Jesus showed her a cross-covered with flowers. Behold, the bed of my chaste spouses on which I shall make thee consummate the delights of my love. One by one these flowers will fade and nothing will remain but the thorns they now hide from your weakness.

                                               

But you will feel their points so keenly that all the strength of your love will be needed to accomplish your martyrdom.

 

The Visitation tradition already carried in it the idea of the martyrdom of love, an idea implicit in all Christian spirituality, but Margaret Mary lived it out with great vividness. Behind her sometimes troubling accounts of her sufferings is the idea that she, in her own body, continues the redemptive work of Jesus. Her suffering is ultimately transformative, not simply imitative. New life, healing, transfiguration, resurrection spring forth from the deep and consecrated suffering that she experiences. It is only on the level of mystic participation in which our seemingly separate bodies known to be intimately intertwined that this participatory suffering makes sense.

            One of the crucial aspects of non-violent theory is the willingness to take on suffering oneself rather than inflict any harm on another. This too is transformative suffering, embraced for a vision – the beloved community – larger than oneself and giving ultimate meaning to one’s little life.

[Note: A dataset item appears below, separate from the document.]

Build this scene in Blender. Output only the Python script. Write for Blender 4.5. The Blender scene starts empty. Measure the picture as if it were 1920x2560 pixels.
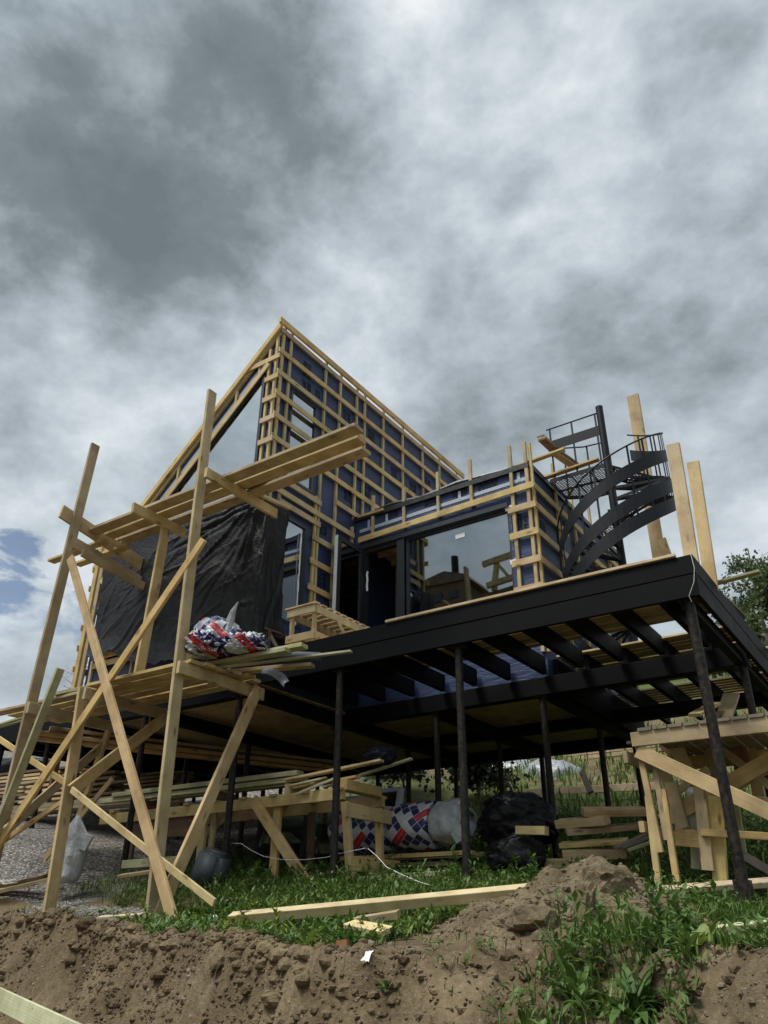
import bpy, bmesh, math, random
from mathutils import Vector, Matrix, noise
rnd = random.Random(11)
sc = bpy.context.scene
COL = sc.collection
R = math.radians
WM = {}                                     # world matrix of every object, by name

# ------------------------------------------------------------------ helpers
def tag(o, label=None, cat=None, group=None, kind=None):
    if label: o['label'] = label
    if cat: o['category'] = cat
    if group: o['group'] = group
    if kind: o['kind'] = kind
    return o

def link(o, M, parent=None):
    COL.objects.link(o)
    if parent is not None:
        o.parent = parent
        o.matrix_basis = WM[parent.name].inverted() @ M
    else:
        o.matrix_basis = M
    WM[o.name] = M.copy()
    return o

def thing(name, loc, label, cat, group=None):
    o = bpy.data.objects.new(name, None)
    o.empty_display_size = 0.2
    link(o, Matrix.Translation(Vector(loc)))
    return tag(o, label, cat, group)

def meshobj(name, bm, mat, parent=None, M=None, smooth=False):
    me = bpy.data.meshes.new(name)
    bm.normal_update()
    bm.to_mesh(me); bm.free()
    if smooth:
        for p in me.polygons: p.use_smooth = True
    if mat: me.materials.append(mat)
    o = bpy.data.objects.new(name, me)
    return link(o, M or Matrix.Identity(4), parent)

def rawmesh(name, vs, fs, mat, parent=None, M=None, smooth=False):
    me = bpy.data.meshes.new(name)
    me.from_pydata(vs, [], fs); me.update()
    if smooth:
        for p in me.polygons: p.use_smooth = True
    if mat: me.materials.append(mat)
    o = bpy.data.objects.new(name, me)
    return link(o, M or Matrix.Identity(4), parent)

def frame(p0, p1, hint):
    x = (p1 - p0).normalized()
    h = Vector(hint); y = h - x * h.dot(x)
    if y.length < 1e-4:
        h = Vector((0.3, 0.9, 0.1)); y = h - x * h.dot(x)
    y.normalize(); z = x.cross(y)
    M = Matrix((x, y, z)).transposed().to_4x4()
    M.translation = (p0 + p1) * 0.5
    return M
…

            The tradition of Sacred Heart devotion gives us access to some of the richest and most insightful dimensions of Christian spirituality and theology. Of the many themes discovered there are four, that the Heart is embodied in the particular, that the Heart is the center where paradoxes are held in tension, that the Heart is gentle and humble, and that the Heart is a place of creative suffering, seem to me to lend themselves to a rich dialogue with modern theories of nonviolence and challenge us to open ourselves to the grace to ask for an exchange of heart so that our hearts might become forges of loving transformation in the midst of a violent world.